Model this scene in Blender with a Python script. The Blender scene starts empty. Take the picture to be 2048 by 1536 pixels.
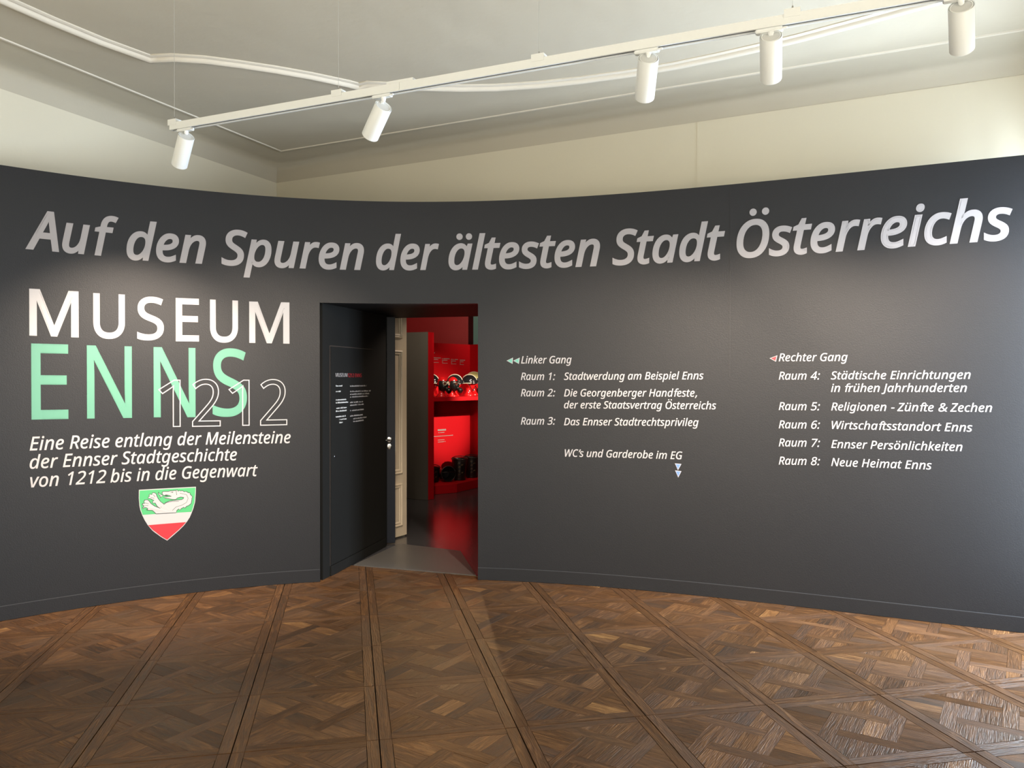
import bpy, bmesh, math, random, os
import numpy as np
from mathutils import Vector, Matrix
random.seed(7)
PI = math.pi
sc = bpy.context.scene
COL = sc.collection

# ------------------------------------------------------------------ camera
cam_data = bpy.data.cameras.new('camera')
cam_data.sensor_width = 36.0
cam_data.lens = 1577.3 / 2048 * 36.0
cam_data.clip_start = 0.05
cam = bpy.data.objects.new('camera', cam_data)
COL.objects.link(cam)
cam.matrix_world = (Matrix.Translation((0, 0, 1.55)) @ Matrix.Rotation(PI / 2 - 0.00791, 4, 'X')
                    @ Matrix.Rotation(0.00028, 4, 'Z'))
sc.camera = cam

# light levels (watts)
P_WIN = (560, 110, 128)
SPOT_POWER = (520, 460, 560, 640, 480)
SPOT_CONE = (80, 74, 66, 67, 67)
SPOT_DIP = (0.30, 0.16, 0.05, 0.06, 0.06)
HOFF = 0.021
RED_LIGHTS = [((-0.35, 9.2, 2.9), (-0.95, 10.9, 1.45), 170, 30), ((2.9, 7.7, 2.85), (-0.95, 11.2, 0.92), 2200, 15), ((0.2, 10.6, 3.0), (-0.7, 13.0, 2.6), 90, 110),
              ((-0.9, 8.7, 3.0), (-1.2, 10.0, 1.2), 85, 80), ((-0.1, 8.5, 2.5), (-1.08, 7.65, 1.2), 70, 60), ((-0.83, 11.0, 2.93), (-0.286, 3.79, 0.0), 130, 17)]  # the spots aimed at case cladding and cream door are added fill

# ------------------------------------------------------------------ view, world, large lights
sc.view_settings.view_transform = 'Standard'
sc.view_settings.look = 'None'
sc.view_settings.exposure = 0.0
sc.view_settings.gamma = 1.0
sc.view_settings.use_curve_mapping = False
world = bpy.data.worlds.new('world')
sc.world = world
world.use_nodes = True
world.node_tree.nodes['Background'].inputs[0].default_value = (0.60, 0.75, 1.0, 1)
world.node_tree.nodes['Background'].inputs[1].default_value = 0.25

# room frame (plan): old back wall runs along WV, old side walls along DV
WV = Vector((0.8945, -0.4473, 0)).normalized()
DV = Vector((0.39, 0.921, 0)).normalized()
PA = Vector((-2.432, 8.16, 0)); PB = Vector((3.767, 5.060, 0))
PC = Vector((0.959, -1.571, 0)); PD = Vector((-5.24, 1.529, 0))
HC = 3.72

def area_light(name, loc, look, w, h, power, color, spread=PI):
    l = bpy.data.lights.new(name, 'AREA')
    l.shape = 'RECTANGLE'; l.size = w; l.size_y = h
    l.energy = power; l.color = color; l.spread = spread
    o = bpy.data.objects.new(name, l)
    COL.objects.link(o)
    o.location = loc
    o.rotation_euler = Vector(look).to_track_quat('-Z', 'Y').to_euler()
    return o

RN = Vector((-DV.y, DV.x, 0))       # points from the right wall into the room
def right_wall_pt(s, z, out=0.0):   # s metres from the back right corner
    p = PB - DV * s - RN * out
    return Vector((p.x, p.y, z))
# windows of the right wall: (start, end, sill, head)
WINDOWS = [(0.35, 1.75, 0.25, 2.70), (3.6, 4.8, 0.45, 2.95)]
area_light('window_light_near_partition', right_wall_pt(1.05, 1.475, 0.42), RN + Vector((0, 0, -0.12)), 1.4, 2.45, P_WIN[0], (0.70, 0.83, 1.0))
area_light('window_light_behind_viewer', right_wall_pt(4.2, 1.7, 0.42), RN + Vector((0, 0, 0.1)), 1.2, 2.5, P_WIN[1], (1.0, 0.93, 0.79))
FILL_WINDOWS = [(1.2, 2.4, 0.45, 2.95), (4.2, 5.4, 0.45, 2.95)]   # added, unseen windows behind the viewer, there for general fill light
FV = (PD - PC).normalized(); FN = Vector((FV.y, -FV.x, 0))
if FN.dot(PA - PD) < 0: FN = -FN
for a_, b_, z0_, z1_ in FILL_WINDOWS:
    p_ = PC + FV * ((a_ + b_) / 2) - FN * 0.42
    area_light('window_light_rear_wall', (p_.x, p_.y, 1.7), FN + Vector((0, 0, 0.1)), 1.2, 2.5, P_WIN[2], (1.0, 0.93, 0.79))  # general fill, shining in through the added rear windows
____
» **WRITTEN INSTRUCTION**:
Without the pictures, please reproduce each line of the listing above exactly, from the first one through the line bearing "0.0), 130, 17)]".

» **RESULT OF THE TASK**:
Model this scene in Blender with a Python script. The Blender scene starts empty. Take the picture to be 2048 by 1536 pixels.
import bpy, bmesh, math, random, os
import numpy as np
from mathutils import Vector, Matrix
random.seed(7)
PI = math.pi
sc = bpy.context.scene
COL = sc.collection

# ------------------------------------------------------------------ camera
cam_data = bpy.data.cameras.new('camera')
cam_data.sensor_width = 36.0
cam_data.lens = 1577.3 / 2048 * 36.0
cam_data.clip_start = 0.05
cam = bpy.data.objects.new('camera', cam_data)
COL.objects.link(cam)
cam.matrix_world = (Matrix.Translation((0, 0, 1.55)) @ Matrix.Rotation(PI / 2 - 0.00791, 4, 'X')
                    @ Matrix.Rotation(0.00028, 4, 'Z'))
sc.camera = cam

# light levels (watts)
P_WIN = (560, 110, 128)
SPOT_POWER = (520, 460, 560, 640, 480)
SPOT_CONE = (80, 74, 66, 67, 67)
SPOT_DIP = (0.30, 0.16, 0.05, 0.06, 0.06)
HOFF = 0.021
RED_LIGHTS = [((-0.35, 9.2, 2.9), (-0.95, 10.9, 1.45), 170, 30), ((2.9, 7.7, 2.85), (-0.95, 11.2, 0.92), 2200, 15), ((0.2, 10.6, 3.0), (-0.7, 13.0, 2.6), 90, 110),
              ((-0.9, 8.7, 3.0), (-1.2, 10.0, 1.2), 85, 80), ((-0.1, 8.5, 2.5), (-1.08, 7.65, 1.2), 70, 60), ((-0.83, 11.0, 2.93), (-0.286, 3.79, 0.0), 130, 17)]  # the spots aimed at case cladding and cream door are added fill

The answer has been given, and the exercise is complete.